While acknowledging that critical decisions need to be taken against a calculus of competing interests, there is equally a need to recognise the current national energy situational constraints. Sustainable development requires acknowledging reality in the public interest. It is therefore fair that we formulate a cohesive strategy of phasing-out our coal-fired power stations only when equivalent output and capacity from alternative generating sources becomes available. Perhaps there is a need to determine desired threshold of baseload capacity we need from coal and the supplementary contributions from renewable sources.

While we plan to shut down coal-fired power stations, from the table above it is interesting to note that additional planned capacity for China and India far exceed our current capacity. Our relative contribution to global greenhouse emissions from coal-fired power stations pales in comparison to China, India and the US, which makes our reconciliation of climate and energy policies rather complex. Whether our contributions to global greenhouse emissions from coal-fired power stations calls for drastic changes to our energy sources remains moot.

While acknowledging that efforts to resolve our current energy crisis remain the primary preoccupation of government, such efforts should not sacrifice our comparative advantages when it comes to coal reserves. Therefore, our energy transition to a low-carbon economy need not be premised on meeting the demands for climate, energy and environmental justice, but on pragmatic provision of reliable and uninterrupted supply of electricity.

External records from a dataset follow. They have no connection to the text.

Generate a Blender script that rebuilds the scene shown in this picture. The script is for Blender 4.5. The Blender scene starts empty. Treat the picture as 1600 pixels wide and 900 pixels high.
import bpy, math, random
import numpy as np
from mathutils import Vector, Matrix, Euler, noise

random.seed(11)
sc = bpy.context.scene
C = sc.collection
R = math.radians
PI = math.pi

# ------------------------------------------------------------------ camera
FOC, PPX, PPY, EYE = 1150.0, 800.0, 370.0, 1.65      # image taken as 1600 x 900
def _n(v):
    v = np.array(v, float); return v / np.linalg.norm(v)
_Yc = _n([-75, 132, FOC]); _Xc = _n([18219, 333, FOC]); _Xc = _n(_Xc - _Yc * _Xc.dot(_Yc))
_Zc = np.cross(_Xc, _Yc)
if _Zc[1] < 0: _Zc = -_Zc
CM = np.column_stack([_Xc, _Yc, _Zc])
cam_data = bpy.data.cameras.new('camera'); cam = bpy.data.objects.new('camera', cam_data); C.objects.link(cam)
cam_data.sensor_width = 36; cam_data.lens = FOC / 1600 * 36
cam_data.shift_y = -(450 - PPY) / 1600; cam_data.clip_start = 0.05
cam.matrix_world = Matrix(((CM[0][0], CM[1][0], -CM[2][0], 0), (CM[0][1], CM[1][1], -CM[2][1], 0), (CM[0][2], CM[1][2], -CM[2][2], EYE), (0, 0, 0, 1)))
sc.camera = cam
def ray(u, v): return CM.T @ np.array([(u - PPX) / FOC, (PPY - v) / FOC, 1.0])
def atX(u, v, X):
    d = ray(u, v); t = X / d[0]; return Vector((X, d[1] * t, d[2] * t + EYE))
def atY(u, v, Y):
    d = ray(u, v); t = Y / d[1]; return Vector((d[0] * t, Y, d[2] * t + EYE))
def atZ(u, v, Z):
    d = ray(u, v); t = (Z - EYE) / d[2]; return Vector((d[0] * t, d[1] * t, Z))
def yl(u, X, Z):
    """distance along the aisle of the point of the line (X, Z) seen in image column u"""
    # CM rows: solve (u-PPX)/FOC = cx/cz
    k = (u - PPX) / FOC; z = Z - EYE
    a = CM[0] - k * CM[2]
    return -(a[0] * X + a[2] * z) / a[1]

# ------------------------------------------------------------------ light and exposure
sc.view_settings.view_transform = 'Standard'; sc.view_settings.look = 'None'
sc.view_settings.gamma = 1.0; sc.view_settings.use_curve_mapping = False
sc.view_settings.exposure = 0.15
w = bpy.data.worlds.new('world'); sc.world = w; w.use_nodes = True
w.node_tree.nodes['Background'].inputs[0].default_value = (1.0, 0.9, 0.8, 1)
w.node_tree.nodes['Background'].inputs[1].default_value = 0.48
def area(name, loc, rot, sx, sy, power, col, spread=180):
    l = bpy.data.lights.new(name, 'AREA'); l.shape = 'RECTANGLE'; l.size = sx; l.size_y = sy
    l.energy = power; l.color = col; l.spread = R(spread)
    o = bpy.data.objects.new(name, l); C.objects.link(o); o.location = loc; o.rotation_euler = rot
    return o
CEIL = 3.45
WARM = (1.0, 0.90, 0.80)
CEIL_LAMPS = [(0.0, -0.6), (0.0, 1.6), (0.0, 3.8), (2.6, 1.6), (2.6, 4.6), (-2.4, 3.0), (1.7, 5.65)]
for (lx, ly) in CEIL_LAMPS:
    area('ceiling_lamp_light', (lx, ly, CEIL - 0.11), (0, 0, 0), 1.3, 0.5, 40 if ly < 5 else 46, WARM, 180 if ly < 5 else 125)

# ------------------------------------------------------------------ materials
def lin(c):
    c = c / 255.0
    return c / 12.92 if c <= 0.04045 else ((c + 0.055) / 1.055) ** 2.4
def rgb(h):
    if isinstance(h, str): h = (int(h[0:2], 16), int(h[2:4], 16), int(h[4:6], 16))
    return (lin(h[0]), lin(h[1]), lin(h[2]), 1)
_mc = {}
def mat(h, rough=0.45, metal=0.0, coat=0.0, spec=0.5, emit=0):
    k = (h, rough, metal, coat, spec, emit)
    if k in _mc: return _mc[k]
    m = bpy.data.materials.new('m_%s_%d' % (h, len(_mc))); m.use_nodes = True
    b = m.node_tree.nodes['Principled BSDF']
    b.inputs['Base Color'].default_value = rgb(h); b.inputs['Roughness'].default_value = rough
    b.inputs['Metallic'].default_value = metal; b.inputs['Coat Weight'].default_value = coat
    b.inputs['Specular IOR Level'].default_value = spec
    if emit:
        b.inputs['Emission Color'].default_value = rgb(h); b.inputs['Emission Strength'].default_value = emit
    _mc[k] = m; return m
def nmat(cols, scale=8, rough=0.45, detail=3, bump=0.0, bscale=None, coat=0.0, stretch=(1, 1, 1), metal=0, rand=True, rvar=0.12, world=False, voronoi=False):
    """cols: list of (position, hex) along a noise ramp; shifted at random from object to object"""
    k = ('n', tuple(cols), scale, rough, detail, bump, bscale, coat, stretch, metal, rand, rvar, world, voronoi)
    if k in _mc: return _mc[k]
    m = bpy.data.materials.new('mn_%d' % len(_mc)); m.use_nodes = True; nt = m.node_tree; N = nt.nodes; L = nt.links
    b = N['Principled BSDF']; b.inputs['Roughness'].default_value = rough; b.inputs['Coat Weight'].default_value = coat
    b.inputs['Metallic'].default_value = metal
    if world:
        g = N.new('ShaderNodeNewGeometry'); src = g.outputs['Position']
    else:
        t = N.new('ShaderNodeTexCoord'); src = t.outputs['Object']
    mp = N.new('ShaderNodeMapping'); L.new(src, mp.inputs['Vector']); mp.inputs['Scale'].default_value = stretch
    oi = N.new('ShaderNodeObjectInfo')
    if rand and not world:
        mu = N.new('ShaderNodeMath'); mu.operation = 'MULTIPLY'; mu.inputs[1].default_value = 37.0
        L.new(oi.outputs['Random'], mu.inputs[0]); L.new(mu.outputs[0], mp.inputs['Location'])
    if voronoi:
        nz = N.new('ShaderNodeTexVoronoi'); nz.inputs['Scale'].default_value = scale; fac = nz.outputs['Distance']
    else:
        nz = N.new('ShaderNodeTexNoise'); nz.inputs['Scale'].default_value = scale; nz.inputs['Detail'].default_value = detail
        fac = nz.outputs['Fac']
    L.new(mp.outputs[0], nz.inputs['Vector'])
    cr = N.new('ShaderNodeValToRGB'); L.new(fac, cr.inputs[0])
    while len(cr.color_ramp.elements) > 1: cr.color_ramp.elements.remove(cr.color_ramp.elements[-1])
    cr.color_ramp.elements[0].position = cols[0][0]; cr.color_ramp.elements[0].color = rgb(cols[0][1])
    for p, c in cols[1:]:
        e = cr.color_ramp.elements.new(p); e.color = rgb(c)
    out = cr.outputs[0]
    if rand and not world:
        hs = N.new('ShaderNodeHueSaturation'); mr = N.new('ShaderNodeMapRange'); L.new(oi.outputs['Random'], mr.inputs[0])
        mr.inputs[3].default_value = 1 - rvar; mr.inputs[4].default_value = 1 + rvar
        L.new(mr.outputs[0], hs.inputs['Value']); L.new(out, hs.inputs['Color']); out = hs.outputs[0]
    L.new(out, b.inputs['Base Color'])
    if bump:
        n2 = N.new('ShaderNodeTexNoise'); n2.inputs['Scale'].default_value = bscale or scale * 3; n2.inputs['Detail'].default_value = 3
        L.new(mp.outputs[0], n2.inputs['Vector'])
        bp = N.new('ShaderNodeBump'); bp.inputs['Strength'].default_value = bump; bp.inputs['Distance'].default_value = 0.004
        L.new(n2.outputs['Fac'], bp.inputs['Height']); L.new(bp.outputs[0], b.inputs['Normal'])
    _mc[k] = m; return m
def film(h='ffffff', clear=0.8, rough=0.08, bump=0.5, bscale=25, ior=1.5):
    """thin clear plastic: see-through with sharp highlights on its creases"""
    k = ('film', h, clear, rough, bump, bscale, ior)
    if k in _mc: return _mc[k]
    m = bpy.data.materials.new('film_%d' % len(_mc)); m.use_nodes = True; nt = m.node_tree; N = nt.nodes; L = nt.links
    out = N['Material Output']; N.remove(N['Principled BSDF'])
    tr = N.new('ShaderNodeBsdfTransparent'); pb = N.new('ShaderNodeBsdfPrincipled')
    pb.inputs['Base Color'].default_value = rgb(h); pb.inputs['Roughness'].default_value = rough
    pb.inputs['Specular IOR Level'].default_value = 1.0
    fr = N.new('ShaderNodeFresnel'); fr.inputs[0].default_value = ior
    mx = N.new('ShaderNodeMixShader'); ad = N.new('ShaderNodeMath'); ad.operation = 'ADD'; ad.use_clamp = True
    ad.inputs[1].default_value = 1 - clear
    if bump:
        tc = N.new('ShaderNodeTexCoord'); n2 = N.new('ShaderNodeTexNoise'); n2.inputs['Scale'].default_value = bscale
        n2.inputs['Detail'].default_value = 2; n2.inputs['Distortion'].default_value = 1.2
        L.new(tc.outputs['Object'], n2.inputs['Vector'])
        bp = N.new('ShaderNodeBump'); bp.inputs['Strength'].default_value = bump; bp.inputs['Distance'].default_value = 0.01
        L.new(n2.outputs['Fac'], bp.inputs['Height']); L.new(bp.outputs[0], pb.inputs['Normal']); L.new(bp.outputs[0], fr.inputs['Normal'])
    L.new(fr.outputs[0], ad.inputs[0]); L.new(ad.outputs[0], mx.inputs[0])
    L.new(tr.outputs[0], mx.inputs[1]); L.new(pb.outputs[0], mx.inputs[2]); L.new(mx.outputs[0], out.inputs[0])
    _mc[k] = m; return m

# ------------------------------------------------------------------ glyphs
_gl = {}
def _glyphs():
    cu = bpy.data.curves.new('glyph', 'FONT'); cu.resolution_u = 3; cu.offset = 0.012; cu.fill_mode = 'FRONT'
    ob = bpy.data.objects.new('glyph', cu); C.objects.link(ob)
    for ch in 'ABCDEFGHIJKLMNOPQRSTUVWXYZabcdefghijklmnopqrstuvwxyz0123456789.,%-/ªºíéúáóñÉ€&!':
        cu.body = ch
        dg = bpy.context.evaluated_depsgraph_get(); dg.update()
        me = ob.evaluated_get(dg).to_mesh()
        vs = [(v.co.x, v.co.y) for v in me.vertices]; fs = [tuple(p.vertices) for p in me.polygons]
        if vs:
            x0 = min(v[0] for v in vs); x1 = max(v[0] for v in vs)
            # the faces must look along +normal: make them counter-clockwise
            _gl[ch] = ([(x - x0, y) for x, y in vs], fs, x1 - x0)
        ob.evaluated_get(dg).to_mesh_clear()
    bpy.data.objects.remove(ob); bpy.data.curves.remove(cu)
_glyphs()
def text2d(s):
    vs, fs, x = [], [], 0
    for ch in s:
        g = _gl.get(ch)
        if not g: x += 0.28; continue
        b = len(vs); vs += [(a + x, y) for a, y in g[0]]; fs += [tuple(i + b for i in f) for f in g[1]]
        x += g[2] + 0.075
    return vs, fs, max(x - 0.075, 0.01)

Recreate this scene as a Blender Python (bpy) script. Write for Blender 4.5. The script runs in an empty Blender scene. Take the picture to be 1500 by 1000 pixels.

It is fair for a period of such transition to be defined within what is practical, affordable and sustainable. For now, as we pivot from coal, those who advanced and sold us low-carbon alternatives are urging us to do as they say, but not as they do. Coal may be the lesser evil.

• Luvhengo is executive director of black-owned mid-tier coal producer Ndalamo Resources. Dr Tshitereke is researching the potential socioeconomic impact of reducing SA’s reliance on coal-fired power stations.